Focused helium ion beam nanofabrication by near-surface swelling

TL;DR

This paper explores how helium ion beam-induced swelling in silicon materials can be harnessed for precise nanofabrication, enabling the creation of nanostructures and nanochannels with controlled size and depth.

Contribution

It demonstrates the controlled use of helium ion beam swelling to fabricate nanostructures and nanochannels, turning a typically unwanted effect into a useful nanofabrication tool.

Findings

Swelling heights of several hundred nanometers achieved.

Embedded nanochannels with internal diameters down to 30 nm.

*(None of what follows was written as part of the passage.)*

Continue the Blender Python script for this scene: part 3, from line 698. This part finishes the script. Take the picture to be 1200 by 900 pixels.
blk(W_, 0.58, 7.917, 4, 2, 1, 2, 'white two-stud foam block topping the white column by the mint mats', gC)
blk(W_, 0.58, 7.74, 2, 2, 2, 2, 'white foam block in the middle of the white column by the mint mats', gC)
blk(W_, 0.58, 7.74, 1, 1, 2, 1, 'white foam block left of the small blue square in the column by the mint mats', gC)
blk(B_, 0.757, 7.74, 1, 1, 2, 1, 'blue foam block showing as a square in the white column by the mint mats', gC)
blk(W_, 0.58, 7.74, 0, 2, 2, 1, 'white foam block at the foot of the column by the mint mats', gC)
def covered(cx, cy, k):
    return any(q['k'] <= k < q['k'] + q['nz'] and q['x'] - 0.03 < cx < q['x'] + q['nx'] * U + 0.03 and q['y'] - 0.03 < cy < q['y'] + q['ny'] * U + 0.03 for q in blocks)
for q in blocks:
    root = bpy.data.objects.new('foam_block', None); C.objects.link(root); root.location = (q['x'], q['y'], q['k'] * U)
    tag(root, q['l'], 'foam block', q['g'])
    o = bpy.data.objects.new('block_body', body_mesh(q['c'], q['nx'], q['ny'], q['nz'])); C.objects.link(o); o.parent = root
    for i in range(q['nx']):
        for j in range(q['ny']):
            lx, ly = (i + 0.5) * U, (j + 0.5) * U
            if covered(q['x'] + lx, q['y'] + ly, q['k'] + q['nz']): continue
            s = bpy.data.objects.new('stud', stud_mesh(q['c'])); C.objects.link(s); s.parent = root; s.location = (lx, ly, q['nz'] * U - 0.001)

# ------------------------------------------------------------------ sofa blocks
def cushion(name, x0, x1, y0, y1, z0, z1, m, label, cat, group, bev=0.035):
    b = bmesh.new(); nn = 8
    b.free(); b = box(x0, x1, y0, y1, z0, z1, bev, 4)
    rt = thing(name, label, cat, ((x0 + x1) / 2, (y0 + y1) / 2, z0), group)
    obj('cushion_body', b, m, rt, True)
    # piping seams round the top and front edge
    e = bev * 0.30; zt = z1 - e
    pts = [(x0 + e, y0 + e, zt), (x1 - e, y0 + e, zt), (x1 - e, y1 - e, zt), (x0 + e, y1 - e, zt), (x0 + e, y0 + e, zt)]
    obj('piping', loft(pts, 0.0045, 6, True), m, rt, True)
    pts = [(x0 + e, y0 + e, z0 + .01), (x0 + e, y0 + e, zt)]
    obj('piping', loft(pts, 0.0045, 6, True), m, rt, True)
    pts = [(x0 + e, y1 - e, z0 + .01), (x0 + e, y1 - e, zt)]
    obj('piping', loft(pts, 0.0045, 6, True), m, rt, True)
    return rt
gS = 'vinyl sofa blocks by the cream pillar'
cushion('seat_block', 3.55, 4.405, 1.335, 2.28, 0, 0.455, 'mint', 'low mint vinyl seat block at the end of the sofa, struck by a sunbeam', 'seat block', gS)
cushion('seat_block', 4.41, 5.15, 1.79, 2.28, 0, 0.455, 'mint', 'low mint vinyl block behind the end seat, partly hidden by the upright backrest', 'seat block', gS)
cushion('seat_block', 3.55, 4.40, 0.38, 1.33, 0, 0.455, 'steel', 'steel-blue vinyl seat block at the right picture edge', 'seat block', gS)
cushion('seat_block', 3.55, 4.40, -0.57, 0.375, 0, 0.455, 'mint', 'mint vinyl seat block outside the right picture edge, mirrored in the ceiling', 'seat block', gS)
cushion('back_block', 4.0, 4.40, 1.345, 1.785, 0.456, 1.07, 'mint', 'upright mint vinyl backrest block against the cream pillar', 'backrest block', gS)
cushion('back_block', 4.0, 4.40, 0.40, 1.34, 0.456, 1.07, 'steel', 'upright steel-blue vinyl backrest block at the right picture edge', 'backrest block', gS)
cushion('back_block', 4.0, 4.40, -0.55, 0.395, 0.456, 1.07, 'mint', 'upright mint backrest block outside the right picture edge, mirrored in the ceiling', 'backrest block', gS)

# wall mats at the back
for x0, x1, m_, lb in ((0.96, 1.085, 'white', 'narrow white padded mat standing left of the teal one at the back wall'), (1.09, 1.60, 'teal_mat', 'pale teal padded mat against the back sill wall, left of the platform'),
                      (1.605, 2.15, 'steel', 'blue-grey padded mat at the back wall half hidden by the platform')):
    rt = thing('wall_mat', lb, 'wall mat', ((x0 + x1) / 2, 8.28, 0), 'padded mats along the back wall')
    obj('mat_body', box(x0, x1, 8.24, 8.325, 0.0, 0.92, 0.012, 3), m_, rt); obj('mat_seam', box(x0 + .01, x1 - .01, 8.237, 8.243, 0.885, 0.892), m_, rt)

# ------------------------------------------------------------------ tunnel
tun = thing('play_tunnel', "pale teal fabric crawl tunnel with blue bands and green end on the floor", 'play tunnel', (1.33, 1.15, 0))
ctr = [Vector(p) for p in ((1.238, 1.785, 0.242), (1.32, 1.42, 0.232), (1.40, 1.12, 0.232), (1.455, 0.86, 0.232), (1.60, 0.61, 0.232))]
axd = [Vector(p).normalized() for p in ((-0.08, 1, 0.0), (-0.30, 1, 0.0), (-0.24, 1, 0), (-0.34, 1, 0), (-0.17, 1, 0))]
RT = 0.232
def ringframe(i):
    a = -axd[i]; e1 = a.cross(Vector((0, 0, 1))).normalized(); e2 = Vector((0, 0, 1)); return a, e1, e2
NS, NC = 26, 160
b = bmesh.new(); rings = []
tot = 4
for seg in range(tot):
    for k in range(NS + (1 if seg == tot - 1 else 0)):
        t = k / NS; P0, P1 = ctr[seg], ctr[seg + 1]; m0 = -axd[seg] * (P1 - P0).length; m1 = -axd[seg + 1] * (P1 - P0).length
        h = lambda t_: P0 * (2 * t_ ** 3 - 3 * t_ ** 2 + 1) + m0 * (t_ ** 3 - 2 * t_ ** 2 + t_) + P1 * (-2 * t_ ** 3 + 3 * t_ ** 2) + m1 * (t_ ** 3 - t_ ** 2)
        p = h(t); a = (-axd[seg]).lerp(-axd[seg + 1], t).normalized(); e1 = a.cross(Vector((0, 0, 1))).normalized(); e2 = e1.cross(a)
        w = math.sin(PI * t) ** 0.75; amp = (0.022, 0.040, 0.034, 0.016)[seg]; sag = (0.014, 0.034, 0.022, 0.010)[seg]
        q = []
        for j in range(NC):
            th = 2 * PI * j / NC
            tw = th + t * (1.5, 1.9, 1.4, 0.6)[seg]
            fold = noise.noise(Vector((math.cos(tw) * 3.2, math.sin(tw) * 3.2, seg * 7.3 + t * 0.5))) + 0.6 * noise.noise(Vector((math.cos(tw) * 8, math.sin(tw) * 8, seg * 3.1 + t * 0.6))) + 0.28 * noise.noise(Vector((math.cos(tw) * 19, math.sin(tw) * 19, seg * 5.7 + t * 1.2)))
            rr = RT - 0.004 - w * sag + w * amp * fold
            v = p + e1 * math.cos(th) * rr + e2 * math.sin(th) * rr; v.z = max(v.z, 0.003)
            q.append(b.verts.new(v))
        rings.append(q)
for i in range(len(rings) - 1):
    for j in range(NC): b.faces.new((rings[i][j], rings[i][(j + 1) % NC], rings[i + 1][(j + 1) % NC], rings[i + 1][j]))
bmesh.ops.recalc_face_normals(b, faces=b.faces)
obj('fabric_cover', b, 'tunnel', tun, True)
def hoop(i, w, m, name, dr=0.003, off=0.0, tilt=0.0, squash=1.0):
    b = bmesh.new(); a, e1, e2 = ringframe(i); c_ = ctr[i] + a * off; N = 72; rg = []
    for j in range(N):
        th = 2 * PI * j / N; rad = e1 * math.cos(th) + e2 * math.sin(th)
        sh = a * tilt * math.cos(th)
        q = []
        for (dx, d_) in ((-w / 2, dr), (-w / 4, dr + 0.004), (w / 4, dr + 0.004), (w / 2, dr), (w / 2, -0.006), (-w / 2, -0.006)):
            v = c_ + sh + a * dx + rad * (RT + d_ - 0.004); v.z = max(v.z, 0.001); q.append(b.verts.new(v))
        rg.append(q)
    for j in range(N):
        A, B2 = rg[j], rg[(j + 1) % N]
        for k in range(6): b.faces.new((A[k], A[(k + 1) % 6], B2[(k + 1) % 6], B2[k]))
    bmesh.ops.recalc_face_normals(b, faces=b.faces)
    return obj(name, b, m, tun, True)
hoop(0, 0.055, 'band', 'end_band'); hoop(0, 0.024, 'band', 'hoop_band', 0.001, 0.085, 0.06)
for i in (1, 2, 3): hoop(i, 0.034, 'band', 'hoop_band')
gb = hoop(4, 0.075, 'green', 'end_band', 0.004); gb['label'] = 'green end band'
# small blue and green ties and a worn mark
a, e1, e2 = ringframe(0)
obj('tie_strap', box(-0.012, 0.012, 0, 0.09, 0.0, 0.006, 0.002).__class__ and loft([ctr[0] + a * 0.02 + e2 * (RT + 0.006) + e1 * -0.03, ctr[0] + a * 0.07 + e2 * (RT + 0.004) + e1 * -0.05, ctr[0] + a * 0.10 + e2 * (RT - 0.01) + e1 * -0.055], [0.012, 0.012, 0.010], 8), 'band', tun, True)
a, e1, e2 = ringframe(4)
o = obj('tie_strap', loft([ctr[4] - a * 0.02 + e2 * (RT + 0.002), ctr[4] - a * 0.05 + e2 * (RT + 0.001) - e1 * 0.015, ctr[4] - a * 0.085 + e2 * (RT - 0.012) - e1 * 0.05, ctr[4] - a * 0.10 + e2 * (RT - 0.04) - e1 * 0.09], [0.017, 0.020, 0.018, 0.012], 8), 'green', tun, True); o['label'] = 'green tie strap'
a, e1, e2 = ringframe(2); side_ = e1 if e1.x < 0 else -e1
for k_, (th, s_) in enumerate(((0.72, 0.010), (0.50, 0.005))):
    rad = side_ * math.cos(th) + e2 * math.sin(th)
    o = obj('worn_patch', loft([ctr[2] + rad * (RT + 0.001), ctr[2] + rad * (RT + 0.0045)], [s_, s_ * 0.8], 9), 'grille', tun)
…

Ability to control size and depth of features via ion dose and energy.

Abstract

The focused helium ion beam microscope is a versatile imaging and nanofabrication instrument enabling direct-write lithography with sub-10-nm resolution. Subsurface damage and swelling of substrates due to helium ion implantation is generally unwanted. However, these effects can also be leveraged for specific nanofabrication tasks. To explore this, we investigate focused helium ion beam induced swelling of bulk crystalline silicon and free-standing amorphous silicon nitride membranes using various irradiation strategies. We show that the creation of near-surface voids due to helium ion implantation can be used to induce surface nanostructure and create subsurface nanochannels. By tailoring the ion dose and beam energy, the size and depth of the swollen features can be controlled. Swelling heights of several hundred nanometers are demonstrated and for the embedded nanochannels, void internal diameters down to 30nm are shown. Potential applications include the engineering of texturized substrates and the prototyping of on-chip nanofluidic transport devices.